Stairwell (2010 DOWNIE ESHKAR KAISER)

Stairwell, a site-specific 3D installation for London’s Hayward Gallery, is a collaboration with dancer/choreographer Wayne McGregor, whom we captured dancing in the same stairway that viewers now enter to see the piece. The imagery floats in three 3D projections that are stacked vertically on a wall closely opposite the circular stairs.

Stairwell: still frame

In Stairwell, we plunge our viewers into a complex perceptual realm where they can experience the dancing of British choreographer Wayne McGregor as never encountered before. With the 3D imagery of the work floating in space as if within their hand’s reach, their eyes seem almost to touch the contours of McGregor’s motions. These motions, they soon recognize, were performed on the same gallery stairs on which they now find themselves; and they then realize that it’s his continual re-orientation to the odder angles and corners of that stairwell that constitute his dance.

Our 3D capture of McGregor is itself oddly elusive, with the imagery always striving – but often failing – to cast his figure as a solid sculptural form for each instant of his movement. There’s a perceptual battle to tell figure from ground, for a curvature of the architecture is easily mistaken for that of a limb, the angle of a knee or elbow for that of a stair. In the ongoing effort to reconstruct three-dimensional forms, surfaces lurch towards and away from solidity in the most startling fashion, and it’s only through its movement that the dancing body separates itself from its fixed surrounding, lifting into clear articulation before subsiding into the visual flux again.
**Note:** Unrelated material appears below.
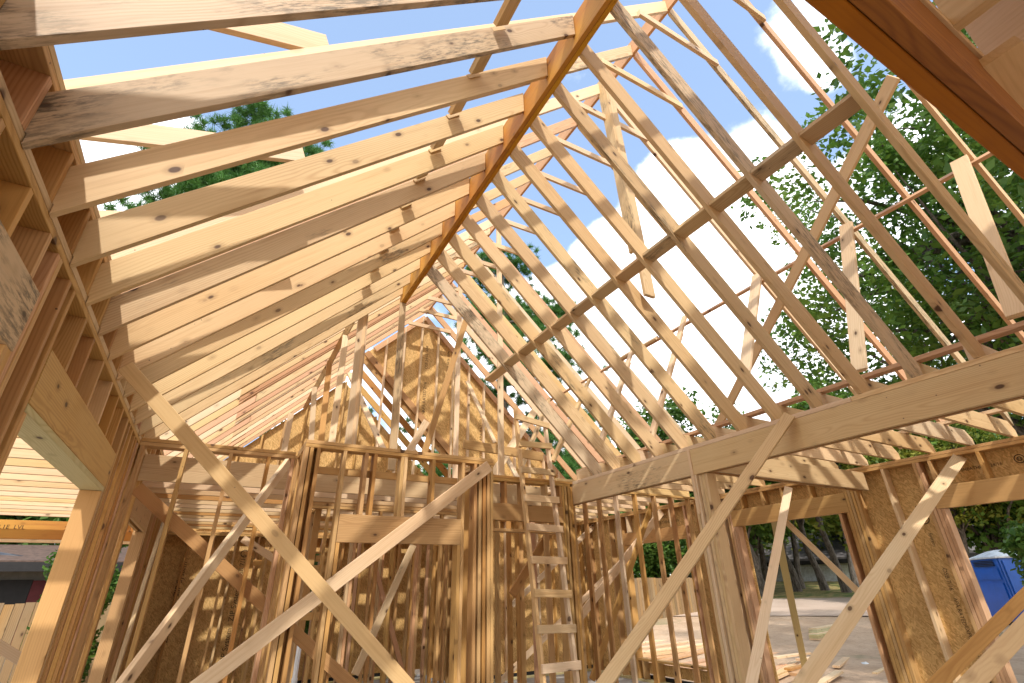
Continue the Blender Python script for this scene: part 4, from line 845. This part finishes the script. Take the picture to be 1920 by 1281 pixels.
# greenery at the left
def bush(base, h, r, label, mat, seed, n, leaf):
    return tree(base, h, r, label, mat, seed, n, leaf, .05, .5, 1.0, name='shrub', low=.02, nb=26, clump=.42)
bush((-2.0, 13.9, -.1), 3.9, .62, 'tall dark vine covered shrub beyond the left wall opening', LEAFD, 81, 16000, .045)
bush((-1.85, 11.9, -.1), 2.4, .45, 'lower shrub at the corner beyond the left wall', LEAFD, 82, 9000, .045)
bush((-2.72, 14.4, -.1), 2.0, .17, 'feathery green shrub against the grey neighbour house', LEAF, 83, 1800, .035)
bush((-3.5, 14.2, -.1), 1.6, .14, 'small sapling in front of the maroon shuttered window', LEAF, 84, 900, .035)
for k, x in enumerate((-12, -7, -2.5, 2.0)): tree((x, 24+k % 2, -.1), 7.5, 3.4, f'{ORD[k]} dark tree behind the neighbour house roof', LEAFD, 91+k, 13000, .16, .2, .6, 1.0, low=.15, group='trees behind the neighbour house')
bush((1.9, 14.2, -.1), 3.2, 1.2, 'green shrub seen through the small back window', LEAFD, 97, 9000, .08)
# ------------------------------------------------------------------ light
sd = V((-.35, -.80, 1.0)).normalized()
sun = bpy.data.lights.new('sun', 'SUN'); sun.energy = 2.25; sun.angle = math.radians(1.3); sun.color = (1, .965, .92)
so = bpy.data.objects.new('sun', sun); COL.objects.link(so); so.rotation_euler = sd.to_track_quat('Z', 'Y').to_euler()
w = bpy.data.worlds.new('World'); S.world = w; w.use_nodes = True; nt = w.node_tree; nt.nodes.clear()
class WT(NT):
    def __init__(s, tr): s.t = tr
t = WT(nt)
sky = t.n('ShaderNodeTexSky', sky_type='NISHITA', sun_disc=False, sun_elevation=math.asin(sd.z), sun_rotation=math.atan2(sd.x, sd.y), altitude=100, air_density=1.0, dust_density=.6, ozone_density=1.0)
D = t.n('ShaderNodeTexCoord').outputs['Generated']
# clouds: noise shaped round a few cloud banks, plus an unseen one added as fill
nz = t.noise(D, 5.5, 9, .58); nz2 = t.noise(t.vm('MULTIPLY', D, (1, 1, 1.8)), 2.4, 6, .6)
acc = None
BL = [((1330, 400), .10, 1.0), ((1250, 480), .13, 1.1), ((1130, 540), .10, .9), ((1040, 680), .13, 1.0), ((1430, 330), .06, .6), ((1120, 620), .16, 1.1), ((1400, 560), .17, 1.15), ((1180, 780), .17, .9), ((1500, 480), .12, .9), ((1000, 860), .2, .8), ((1600, 640), .14, .8), ((200, 290), .07, .8), ((270, 260), .06, .9), ((230, 390), .10, 1.0), ((1490, 40), .05, .30), ((1545, 95), .045, .27), ((1560, 130), .03, .3), ((1790, 300), .1, .8), ((540, 700), .1, .8), ((1220, 650), .07, -.35), ((1060, 470), .10, -.9), ((820, 1000), .3, .5)]
for (pp, rad_, amp) in BL:
    dd = ray(*pp).normalized(); dot = t.n('ShaderNodeVectorMath', operation='DOT_PRODUCT', ins={0: D, 1: tuple(dd)}).outputs['Value']
    g = t.n('ShaderNodeMapRange', interpolation_type='SMOOTHSTEP', ins={0: dot, 1: math.cos(rad_*1.7), 2: 1.0, 3: 0.0, 4: amp}).outputs[0]
    acc = g if acc is None else t.m('ADD', acc, g)
fill_cloud = t.n('ShaderNodeMapRange', interpolation_type='SMOOTHSTEP', ins={0: t.n('ShaderNodeVectorMath', operation='DOT_PRODUCT', ins={0: D, 1: tuple(V((-.35, -.85, .25)).normalized())}).outputs['Value'], 1: -.05, 2: .5, 3: 0.0, 4: .95}).outputs[0]  # unseen cloud bank behind the camera, added to brighten the interior
acc = t.m('MINIMUM', t.m('ADD', acc, fill_cloud), 1.1)
dens = t.m('ADD', t.m('MULTIPLY', acc, .42), t.m('ADD', t.m('MULTIPLY', nz, .8), t.m('MULTIPLY', nz2, .25)))
msk = t.ss(dens, .65, .83)
shade = t.ss(t.noise(t.vm('ADD', D, (0, 0, .03)), 9, 6, .6), .3, .7)
cc = t.mix(shade, (7.4, 7.7, 8.3), (10.0, 10.0, 10.0))
skyc = t.mix(.22, sky.outputs[0], (3.6, 4.6, 6.0))
skyc = t.mix(1.0, skyc, (1.12, 1.14, 1.16), 'MULTIPLY'); mixd = t.mix(msk, skyc, cc)
bg = t.n('ShaderNodeBackground', ins={0: mixd, 1: .15}); o = t.n('ShaderNodeOutputWorld'); nt.links.new(bg.outputs[0], o.inputs[0])
S.view_settings.view_transform = 'Standard'; S.view_settings.look = 'None'; S.view_settings.exposure = .88; S.view_settings.gamma = 1
S.render.engine = 'CYCLES'
S.cycles.max_bounces = 6; S.cycles.diffuse_bounces = 4; S.cycles.transmission_bounces = 2; S.cycles.transparent_max_bounces = 2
When the opportunity arose to make Stairwell at the Hayward, we all took a faster, riskier, improvisatory approach to the piece than either we or McGregor normally take. On our side, we’d just devised a new device for 3D capture to allow us to do fieldwork, so to speak, rather than confining ourselves as usual to a motion-capture studio. Thus we could use the site of the Hayward stairwell itself as our stage, and we deployed the full system there for the first time one evening in July.

Still frames of McGregor performing

Meanwhile, we’d prevailed upon McGregor to perform the new dance himself rather than directing one of his dancers. We’d found from our previous work with Merce Cunningham, Trisha Brown, and Bill T. Jones that the signature motion of a choreographer has its own secrets to tell, so McGregor’s enthusiastic assent was a big step forward. It meant that when the time came we could all move forward fast. Literally so in McGregor’s case, for his movements kept accelerating to speeds that challenged our ability to capture them. He did take his time, however, in shaping his dancing to the eccentric spaces he was discovering on the stairs. As he did so, we kept finding new ways to frame that moving body in space from the re-orienting angles that would give rise to the final 3D compositions we rendered for the finished piece.

McGregor’s intuitions about the space were made visible to us (and our cameras) through the movements of his thinking body. And after each improvisation, he was able to see our visual thinking in the take we would immediately play back for him. His response to our response led him to his next move, and then his to ours, forming the back-and-forth exchange that ended up generating Stairwell.

Still photos of stairwell

Stairwell spatial reconstruction

We captured the space of the stairwell by spatializing 300 or so still photos of it. This allowed us to place the motion files within the larger architectural space, which we could also view in 3D and from angles unrepresented in either the video or stills capture process.

Stairwell still frame

Furthermore, we could even have our virtual camera diverge from these algorithmically derived angles, so that the viewer could be looking at looking. This tendency is pushed to an extreme in the most abstract views, to be found on the lowest of the three stacked projections.